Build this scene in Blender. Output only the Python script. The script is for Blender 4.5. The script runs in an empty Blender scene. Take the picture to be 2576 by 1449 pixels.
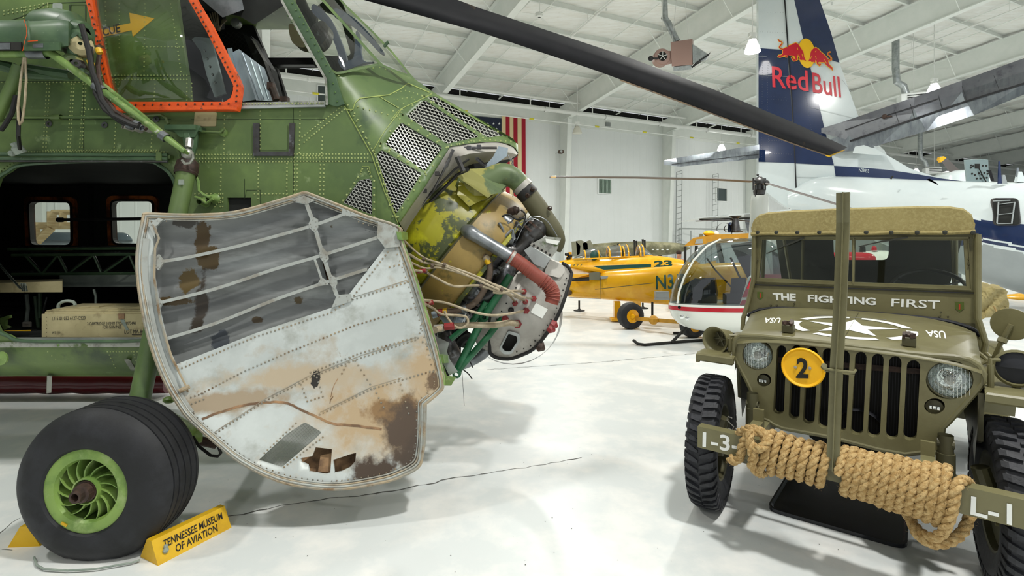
import bpy, bmesh, math, random
from math import sin, cos, pi, atan2, sqrt, radians
from mathutils import Vector, Matrix
from mathutils.geometry import delaunay_2d_cdt
random.seed(7)
SC = bpy.context.scene
COL = SC.collection
# ---------------------------------------------------------------- camera, world, lights, exposure
F, CX, HY, EYE = 1280.0, 1288.0, 607.0, 1.5      # focal length, principal column, horizon row (photo pixels), eye height
cam = bpy.data.cameras.new('camera'); camo = bpy.data.objects.new('camera', cam); COL.objects.link(camo)
camo.location = (0, 0, EYE); camo.rotation_euler = (pi/2, 0, 0)
cam.sensor_width = 36; cam.lens = 36*F/2576; cam.shift_y = (HY-724.5)/2576; cam.clip_end = 300; cam.clip_start = .05
SC.camera = camo
wd = bpy.data.worlds.new('world'); SC.world = wd; wd.use_nodes = True
wd.node_tree.nodes['Background'].inputs[0].default_value = (.93, .97, 1, 1)
wd.node_tree.nodes['Background'].inputs[1].default_value = .6
SC.view_settings.view_transform = 'Standard'; SC.view_settings.look = 'None'
SC.view_settings.exposure = 0.12; SC.view_settings.gamma = 1; SC.view_settings.use_curve_mapping = False
try:
    SC.cycles.max_bounces = 8; SC.cycles.diffuse_bounces = 4; SC.cycles.glossy_bounces = 3; SC.cycles.transmission_bounces = 6
    SC.cycles.transparent_max_bounces = 10; SC.cycles.caustics_reflective = False; SC.cycles.caustics_refractive = False
    SC.cycles.sample_clamp_indirect = 6
except Exception: pass
LAMPS = [(1.7, .9, 330), (-5.5, 1.5, 170), (7.5, 2.5, 170), (-3.5, 9.5, 230), (4.5, 9.0, 300), (12.5, 8.5, 260), (1.5, 16.5, 280),
         (9.5, 17, 360), (18, 15, 420), (-8, 16, 240), (20, 24, 500), (-3, -5, 110), (6, -5, 110)]
for (x, y, w) in LAMPS:
    l = bpy.data.lights.new('ceiling_light', 'AREA'); l.shape = 'DISK'; l.size = .5; l.energy = w; l.color = (1, .99, .95)
    o = bpy.data.objects.new('ceiling_light', l); o.location = (x, y, 6.9); COL.objects.link(o)

# ---------------------------------------------------------------- materials
def lin(c):
    if isinstance(c, str):
        c = [int(c[i:i+2], 16)/255 for i in (0, 2, 4)]
        c = [v/12.92 if v <= .04045 else ((v+.055)/1.055)**2.4 for v in c]
    return (c[0], c[1], c[2], 1)
def mat(name, c1, rough=.5, metal=0, layers=(), bump=0, bscale=200, coat=0, spec=.5, trans=0, alpha=1, emit=0, ior=1.45, spots=()):
    """layers: (colour, noise scale, threshold, softness[, stretch xyz]) painted over c1 by noise"""
    m = bpy.data.materials.new(name); m.use_nodes = True
    nt = m.node_tree; N = nt.nodes; L = nt.links; b = N['Principled BSDF']
    b.inputs['Base Color'].default_value = lin(c1); b.inputs['Roughness'].default_value = rough
    b.inputs['Metallic'].default_value = metal; b.inputs['Coat Weight'].default_value = coat
    b.inputs['Specular IOR Level'].default_value = spec; b.inputs['IOR'].default_value = ior
    b.inputs['Transmission Weight'].default_value = trans; b.inputs['Alpha'].default_value = alpha
    if emit: b.inputs['Emission Color'].default_value = lin(c1); b.inputs['Emission Strength'].default_value = emit
    if layers or bump:
        tc = N.new('ShaderNodeTexCoord'); prev = None
        for i, ly in enumerate(layers):
            n = N.new('ShaderNodeTexNoise'); n.inputs['Scale'].default_value = ly[1]; n.inputs['Detail'].default_value = 6
            n.inputs['Roughness'].default_value = .62
            mp = N.new('ShaderNodeMapping'); mp.inputs['Location'].default_value = (3.1*i+ly[1]*.37, 1.7*i, 0)
            if len(ly) > 4: mp.inputs['Scale'].default_value = ly[4]
            L.new(tc.outputs['Object'], mp.inputs[0]); L.new(mp.outputs[0], n.inputs[0])
            r = N.new('ShaderNodeMapRange'); r.inputs[1].default_value = ly[2]-ly[3]; r.inputs[2].default_value = ly[2]+ly[3]
            r.clamp = True; L.new(n.outputs[0], r.inputs[0])
            mx = N.new('ShaderNodeMix'); mx.data_type = 'RGBA'; L.new(r.outputs[0], mx.inputs[0])
            if prev: L.new(prev, mx.inputs[6])
            else: mx.inputs[6].default_value = lin(c1)
            mx.inputs[7].default_value = lin(ly[0]); prev = mx.outputs[2]
        for i, (sc_, cen, rad, ns, sharp) in enumerate(spots):     # stains: patches of their own colour and ragged outline on the surface
            n = N.new('ShaderNodeTexNoise'); n.inputs['Scale'].default_value = ns; n.inputs['Detail'].default_value = 7; n.inputs['Roughness'].default_value = .65
            L.new(tc.outputs['Object'], n.inputs[0])
            sub_ = N.new('ShaderNodeVectorMath'); sub_.operation = 'SUBTRACT'; sub_.inputs[1].default_value = cen; L.new(tc.outputs['Object'], sub_.inputs[0])
            dv = N.new('ShaderNodeVectorMath'); dv.operation = 'DIVIDE'; dv.inputs[1].default_value = rad; L.new(sub_.outputs[0], dv.inputs[0])
            ln = N.new('ShaderNodeVectorMath'); ln.operation = 'LENGTH'; L.new(dv.outputs[0], ln.inputs[0])
            ma = N.new('ShaderNodeMath'); ma.operation = 'MULTIPLY_ADD'; ma.inputs[1].default_value = 2.6; L.new(n.outputs[0], ma.inputs[0]); ma.inputs[2].default_value = -1.3
            ad = N.new('ShaderNodeMath'); ad.operation = 'SUBTRACT'; L.new(ma.outputs[0], ad.inputs[0]); L.new(ln.outputs[1], ad.inputs[1])
            r = N.new('ShaderNodeMapRange'); r.inputs[1].default_value = -1-sharp; r.inputs[2].default_value = -1+sharp; L.new(ad.outputs[0], r.inputs[0])
            mx = N.new('ShaderNodeMix'); mx.data_type = 'RGBA'; L.new(r.outputs[0], mx.inputs[0])
            if prev: L.new(prev, mx.inputs[6])
            else: mx.inputs[6].default_value = lin(c1)
            mx.inputs[7].default_value = lin(sc_); prev = mx.outputs[2]
        if prev: L.new(prev, b.inputs['Base Color'])
        if bump:
            n = N.new('ShaderNodeTexNoise'); n.inputs['Scale'].default_value = bscale; n.inputs['Detail'].default_value = 3
            L.new(tc.outputs['Object'], n.inputs[0])
            bp = N.new('ShaderNodeBump'); bp.inputs['Strength'].default_value = bump; bp.inputs['Distance'].default_value = .01
            L.new(n.outputs[0], bp.inputs['Height']); L.new(bp.outputs[0], b.inputs['Normal'])
    return m
def glass(name, tint='dfe8e4', mixf=.12, rough=.03):
    """thin pane: mostly transparent, glossy film"""
    m = bpy.data.materials.new(name); m.use_nodes = True; nt = m.node_tree; N = nt.nodes; L = nt.links; N.clear()
    out = N.new('ShaderNodeOutputMaterial'); t = N.new('ShaderNodeBsdfTransparent'); g = N.new('ShaderNodeBsdfGlossy')
    t.inputs[0].default_value = lin(tint); g.inputs['Roughness'].default_value = rough
    fr = N.new('ShaderNodeLayerWeight'); fr.inputs[0].default_value = .35
    ad = N.new('ShaderNodeMath'); ad.operation = 'MULTIPLY_ADD'; ad.inputs[1].default_value = .45; ad.inputs[2].default_value = mixf
    L.new(fr.outputs['Facing'], ad.inputs[0])
    mx = N.new('ShaderNodeMixShader'); L.new(ad.outputs[0], mx.inputs[0]); L.new(t.outputs[0], mx.inputs[1]); L.new(g.outputs[0], mx.inputs[2])
    L.new(mx.outputs[0], out.inputs[0]); return m
M = {}
# ---------------------------------------------------------------- geometry helpers
def P(x, y, d):
    """world point seen at photo column x, row y, standing d metres ahead"""
    if callable(d): d = d(x, y)
    return Vector(((x-CX)/F*d, d, EYE-(y-HY)/F*d))
def onplane(p0, n, off=0):
    p0 = Vector(p0); n = Vector(n).normalized(); k = n.dot(p0-Vector((0, 0, EYE)))+off
    return lambda x, y: k/n.dot(Vector(((x-CX)/F, 1, -(y-HY)/F)))
def plane3(a, b, c):
    A, B, C = P(*a), P(*b), P(*c); return onplane(A, (B-A).cross(C-A))
def nearer(d, e):
    return (lambda x, y: (d(x, y) if callable(d) else d)-e)
def smooth(pts, n=4, closed=True):
    out = []; m = len(pts)
    rng = range(m) if closed else range(m-1)
    for i in rng:
        g = (lambda k: Vector(pts[k % m])) if closed else (lambda k: Vector(pts[max(0, min(m-1, k))]))
        a, b, c, e = g(i-1), g(i), g(i+1), g(i+2)
        for k in range(n):
            t = k/n
            out.append(.5*((2*b)+(c-a)*t+(2*a-5*b+4*c-e)*t*t+(3*b-a-3*c+e)*t**3))
    if not closed: out.append(Vector(pts[-1]))
    return out
def rounded(pts, r, n=4):
    out = []; m = len(pts)
    for i in range(m):
        a, b, c = Vector(pts[i-1]), Vector(pts[i]), Vector(pts[(i+1) % m])
        rr = r[i] if isinstance(r, (list, tuple)) else r
        u = (a-b); v = (c-b); k = min(rr, u.length*.45, v.length*.45)
        if k <= 0: out.append(b); continue
        p, q = b+u.normalized()*k, b+v.normalized()*k
        for j in range(n+1):
            t = j/n; out.append((1-t)**2*p+2*t*(1-t)*b+t*t*q)
    return out
def inside(p, poly):
    x, y = p[0], p[1]; c = False; n = len(poly); j = n-1
    for i in range(n):
        xi, yi = poly[i][0], poly[i][1]; xj, yj = poly[j][0], poly[j][1]
        if (yi > y) != (yj > y) and x < (xj-xi)*(y-yi)/(yj-yi)+xi: c = not c
        j = i
    return c
def tri2d(outer, holes=(), grid=0):
    vs = []; es = []
    for lp in [outer]+list(holes):
        s = len(vs); n = len(lp)
        vs += [Vector((p[0], p[1])) for p in lp]; es += [(s+i, s+(i+1) % n) for i in range(n)]
    if grid:
        xs = [p[0] for p in outer]; ys = [p[1] for p in outer]
        x = min(xs)+grid*.5
        while x < max(xs):
            y = min(ys)+grid*.5
            while y < max(ys):
                q = (x+random.uniform(-.1, .1)*grid, y)
                if inside(q, outer) and not any(inside(q, h) for h in holes): vs.append(Vector(q))
                y += grid
            x += grid
    r = delaunay_2d_cdt(vs, es, [], 0, 1e-5)
    V, Fc = r[0], r[2]; keep = []
    for f in Fc:
        c = sum((V[i] for i in f), Vector((0, 0)))/len(f)
        if inside(c, outer) and not any(inside(c, h) for h in holes): keep.append(tuple(f))
    return V, keep
def frame_of(t):
    t = t.normalized(); up = Vector((0, 0, 1)) if abs(t.z) < .95 else Vector((1, 0, 0))
    a = t.cross(up).normalized(); return a, a.cross(t).normalized()
ABS = {}
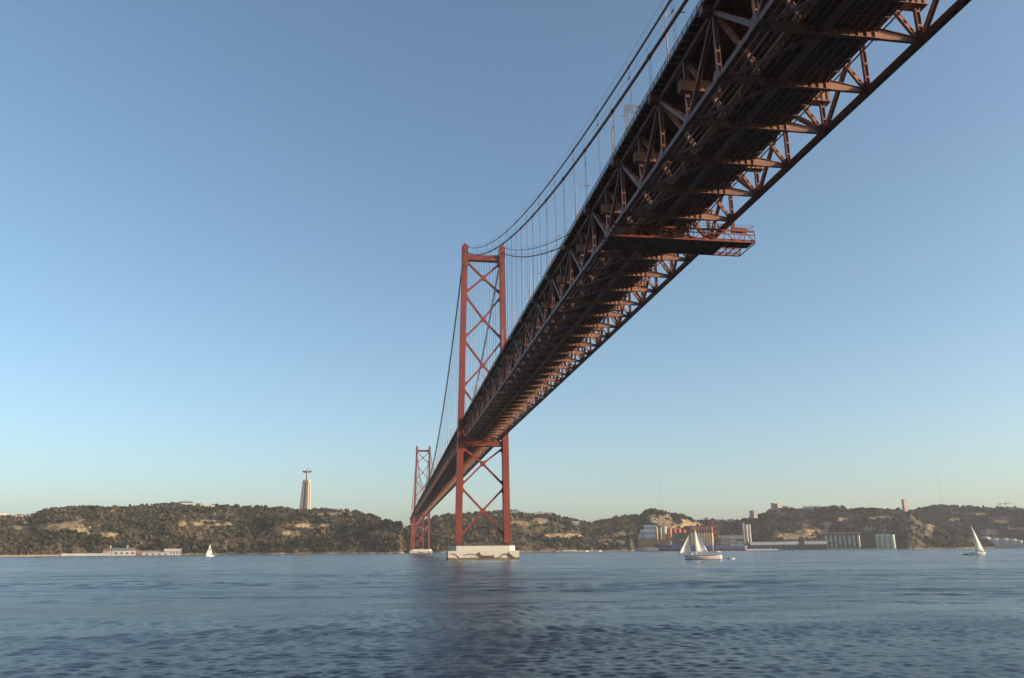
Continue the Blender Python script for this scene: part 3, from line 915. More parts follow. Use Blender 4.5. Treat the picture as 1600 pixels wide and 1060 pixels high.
shore_rocks = []
clumps = []           # (x, y, z, width, height, tint)
bvhs = []
def hill(name, pts, rocks, dens, seed, amp=.16, px0=None, px1=None, bare=(), step=1.6, nt_=84):
    """pts: (photo column, photo row of the ridge, metres to the ridge, metres to the shore, front steepness)"""
    pts = np.array(pts, float)
    pxs = np.arange(px0 if px0 is not None else pts[0, 0], (px1 if px1 is not None else pts[-1, 0]) + .1, step)
    col = [np.interp(pxs, pts[:, 0], pts[:, i]) for i in range(1, 5)]
    ts = np.concatenate([np.linspace(0, 1, nt_), 1 + np.array([.06, .14, .3, .6, 1.0, 1.6])])
    co = np.zeros((len(pxs), len(ts), 3)); rk = np.zeros((len(pxs), len(ts)))
    for i, px in enumerate(pxs):
        ry, dr, ds, st = (c[i] for c in col)
        d = ray(px, ry)
        zr = max(CAM.z + d.z * dr, 1.0)
        # gully noise moves the shore in and out a little
        ds2 = ds + 22 * fbm(px / 40, seed, 0, 3)
        for j, t in enumerate(ts):
            D = ds2 + (dr - ds2) * t if t <= 1 else dr + (t - 1) * 420
            x, y = CAM.x + d.x * D, CAM.y + d.y * D
            if t <= 1:
                s = 1 - (1 - t) ** st
                gl = fbm(x / 110 + seed, y / 190, 0, 6)
                gl2 = abs(fbm(x / 60, y / 260, seed + 3, 4))
                w = math.sin(math.pi * min(t * 1.02, 1)) ** .8
                z = zr * (s + amp * w * (gl * .9 - gl2 * .6))
                # terraces and small scarps
                z += zr * .035 * w * math.sin(9 * s + 3 * gl + px / 60)
                z = max(min(z, zr * (.25 + .75 * t + .06)), 0)
                z = z * min(1, t * 14) + (1 - min(1, t * 14)) * (.6 + 1.6 * t * 14)
            else:
                z = zr * max(0.2, 1 - .22 * (t - 1)) - 1.5 * min(1, (t - 1) * 8)
            if j == 0: z = -3
            co[i, j] = x, y, z
            # bare rock exposures
            v = Vector((x, y, z)) - CAM
            zz = v.dot(_F)
            sx, sy = 800 + FPX * v.dot(_R) / zz, 530 - FPX * v.dot(_U) / zz
            for (rx, ry_, rw, rh) in rocks:
                q = ((sx - rx) / rw) ** 2 + ((sy - ry_) / rh) ** 2
                if q < 1.6: rk[i, j] = max(rk[i, j], min(1, 1.6 - q))
    n0, n1 = len(pxs), len(ts)
    i0 = np.arange(n0 - 1)[:, None] * n1 + np.arange(n1 - 1)[None, :]
    q = np.stack([i0, i0 + n1, i0 + n1 + 1, i0 + 1], -1).reshape(-1, 4)
    o = mesh_np('hills', co.reshape(-1, 3), q, M['ground'], True, {'rock': rk.reshape(-1)})
    tag(o, kind='structure')
    bvhs.append(BVHTree.FromPolygons([tuple(c) for c in co.reshape(-1, 3)], [tuple(int(k) for k in f) for f in q]))
    for i in range(0, n0, 1):
        for _ in range(2):
            j = random.choice((1, 2, 2, 3, 4))
            shore_rocks.append((co[i, j] + np.array([random.uniform(-3, 3), random.uniform(-3, 3), 0]), random.uniform(.5, 1.9)))
    # scrub: denser in the gullies and on the flats, thin on the bare patches
    g = np.random.default_rng(seed)
    n = int(dens * len(pxs))
    for _ in range(n):
        fi, fj = g.random() * (n0 - 1.001), g.random() ** .85 * (nt_ + 1.9)
        i, j = int(fi), int(fj)
        if rk[i, j] > .45 and g.random() < .93: continue
        u, v = fi - i, fj - j
        p = (co[i, j] * (1 - u) + co[i + 1, j] * u) * (1 - v) + (co[i, j + 1] * (1 - u) + co[i + 1, j + 1] * u) * v
        if p[2] < 2.5: continue
        field = fbm(p[0] / 70, p[1] / 70, seed + 9, 4)
        if field < -.12 and g.random() < .55: continue
        big = g.random() < .20 + .6 * max(0, field)
        hgt = g.uniform(4.0, 9.0) if big else g.uniform(1.4, 4.0)
        tint = np.clip(.52 - .75 * field + .5 * fbm(p[0] / 230, p[1] / 230, seed + 4, 3) + g.normal(0, .15) - (.12 if big else -.10), 0, 1)
        if any(a <= pxs[i] <= b and lo <= fj / nt_ <= hi for a, b, lo, hi in bare): 
            if g.random() < .72: continue
        clumps.append((p[0], p[1], p[2] - .3, hgt * g.uniform(.9, 1.7), hgt, tint))
    return o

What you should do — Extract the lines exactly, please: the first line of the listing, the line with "o = bpy.data.objects.new('ceiling_light', l);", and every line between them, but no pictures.

Solution for this problem —
Build this scene in Blender. Output only the Python script. The script is for Blender 4.5. The script runs in an empty Blender scene. Take the picture to be 2576 by 1449 pixels.
import bpy, bmesh, math, random
from math import sin, cos, pi, atan2, sqrt, radians
from mathutils import Vector, Matrix
from mathutils.geometry import delaunay_2d_cdt
random.seed(7)
SC = bpy.context.scene
COL = SC.collection
# ---------------------------------------------------------------- camera, world, lights, exposure
F, CX, HY, EYE = 1280.0, 1288.0, 607.0, 1.5      # focal length, principal column, horizon row (photo pixels), eye height
cam = bpy.data.cameras.new('camera'); camo = bpy.data.objects.new('camera', cam); COL.objects.link(camo)
camo.location = (0, 0, EYE); camo.rotation_euler = (pi/2, 0, 0)
cam.sensor_width = 36; cam.lens = 36*F/2576; cam.shift_y = (HY-724.5)/2576; cam.clip_end = 300; cam.clip_start = .05
SC.camera = camo
wd = bpy.data.worlds.new('world'); SC.world = wd; wd.use_nodes = True
wd.node_tree.nodes['Background'].inputs[0].default_value = (.93, .97, 1, 1)
wd.node_tree.nodes['Background'].inputs[1].default_value = .6
SC.view_settings.view_transform = 'Standard'; SC.view_settings.look = 'None'
SC.view_settings.exposure = 0.12; SC.view_settings.gamma = 1; SC.view_settings.use_curve_mapping = False
try:
    SC.cycles.max_bounces = 8; SC.cycles.diffuse_bounces = 4; SC.cycles.glossy_bounces = 3; SC.cycles.transmission_bounces = 6
    SC.cycles.transparent_max_bounces = 10; SC.cycles.caustics_reflective = False; SC.cycles.caustics_refractive = False
    SC.cycles.sample_clamp_indirect = 6
except Exception: pass
LAMPS = [(1.7, .9, 330), (-5.5, 1.5, 170), (7.5, 2.5, 170), (-3.5, 9.5, 230), (4.5, 9.0, 300), (12.5, 8.5, 260), (1.5, 16.5, 280),
         (9.5, 17, 360), (18, 15, 420), (-8, 16, 240), (20, 24, 500), (-3, -5, 110), (6, -5, 110)]
for (x, y, w) in LAMPS:
    l = bpy.data.lights.new('ceiling_light', 'AREA'); l.shape = 'DISK'; l.size = .5; l.energy = w; l.color = (1, .99, .95)
    o = bpy.data.objects.new('ceiling_light', l); o.location = (x, y, 6.9); COL.objects.link(o)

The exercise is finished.